第24回「環境放射能」研究会「研究会奨励賞」を受賞

保障措置分析化学研究グループの富田涼平職員は、第24回「環境放射能」研究会2023.03.06~08)において発表した「多孔質シリカを母材とする模擬ウラン粒子の作成とLG-SIMSによる同位体比測定」が審査の結果優秀であると認められ、研究会奨励賞を受賞しました。

受賞した研究の概要

保障措置環境試料に含まれるウラン粒子の同位体比を大型二次イオン質量分析装置(LG-SIMS) で測定するには、同位体比が保証されたウラン標準粒子が必要である。一般的にウラン標準粒子はウラン溶液を霧状に噴霧した後、溶液を乾燥させる方法で作成されるが、霧状の核燃料物質が実験室内に漏れ出る危険性や、異なる組成の粒子を作成する際に、試料が相互汚染しないように注意する必要がある。そこで、我々は多孔質シリカ粒子に同位体比標準溶液を浸透させる含侵法を考案し、簡便な方法で様々な種類の同位体比を持つ模擬粒子の作成を可能にした。

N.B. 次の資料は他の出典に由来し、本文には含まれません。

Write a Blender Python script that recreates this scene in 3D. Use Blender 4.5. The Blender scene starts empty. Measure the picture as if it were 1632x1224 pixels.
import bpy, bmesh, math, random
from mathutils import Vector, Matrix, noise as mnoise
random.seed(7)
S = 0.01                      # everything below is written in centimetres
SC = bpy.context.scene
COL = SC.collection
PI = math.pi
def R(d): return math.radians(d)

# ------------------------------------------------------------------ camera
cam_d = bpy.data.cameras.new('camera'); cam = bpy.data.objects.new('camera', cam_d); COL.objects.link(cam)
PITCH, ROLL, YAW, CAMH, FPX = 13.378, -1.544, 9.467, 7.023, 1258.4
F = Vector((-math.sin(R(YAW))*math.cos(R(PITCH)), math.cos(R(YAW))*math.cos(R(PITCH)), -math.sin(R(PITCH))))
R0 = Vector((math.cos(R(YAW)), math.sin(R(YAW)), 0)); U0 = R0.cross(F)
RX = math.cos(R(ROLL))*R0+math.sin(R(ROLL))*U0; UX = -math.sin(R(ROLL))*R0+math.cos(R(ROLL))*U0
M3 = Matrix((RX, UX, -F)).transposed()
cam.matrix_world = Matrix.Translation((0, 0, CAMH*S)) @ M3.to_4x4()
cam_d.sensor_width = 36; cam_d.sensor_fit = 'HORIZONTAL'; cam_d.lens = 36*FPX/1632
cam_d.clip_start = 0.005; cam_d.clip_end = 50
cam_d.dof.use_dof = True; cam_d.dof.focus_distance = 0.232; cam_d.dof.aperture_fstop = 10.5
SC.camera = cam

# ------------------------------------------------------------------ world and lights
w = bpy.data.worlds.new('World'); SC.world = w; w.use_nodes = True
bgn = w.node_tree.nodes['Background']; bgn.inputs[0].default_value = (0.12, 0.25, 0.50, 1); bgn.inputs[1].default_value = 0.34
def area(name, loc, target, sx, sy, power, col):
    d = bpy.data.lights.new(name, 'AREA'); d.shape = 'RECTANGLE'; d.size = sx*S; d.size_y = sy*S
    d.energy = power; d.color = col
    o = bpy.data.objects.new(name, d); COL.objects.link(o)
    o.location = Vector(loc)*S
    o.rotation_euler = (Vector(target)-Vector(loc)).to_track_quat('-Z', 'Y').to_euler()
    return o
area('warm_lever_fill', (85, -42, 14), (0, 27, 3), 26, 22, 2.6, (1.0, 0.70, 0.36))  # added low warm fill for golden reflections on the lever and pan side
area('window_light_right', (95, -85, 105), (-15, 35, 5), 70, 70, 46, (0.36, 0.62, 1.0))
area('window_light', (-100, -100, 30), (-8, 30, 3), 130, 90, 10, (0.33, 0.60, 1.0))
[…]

本研究では、標準粒子に近い性能を持つ模擬粒子を目標とし、粒子1 個あたり数pgのウランを含む模擬粒子の作成を試みた。得られた模擬粒子の同位体比をLG-SIMSによって測定し、模擬粒子の同位体組成の正確さや精度 、母材が測定結果へ与える影響を評価した。

作成した模擬粒子はウラン標準粒子と同等の精度で測定可能であったが、シリカを主成分とする模擬粒子は帯電しやすいことや模擬粒子内のウランは化学形が硝酸塩と推測されるといった違いがあり、これらが同位体差別効果を通してLG-SIMS 法の測定結果に影響する可能性が示された。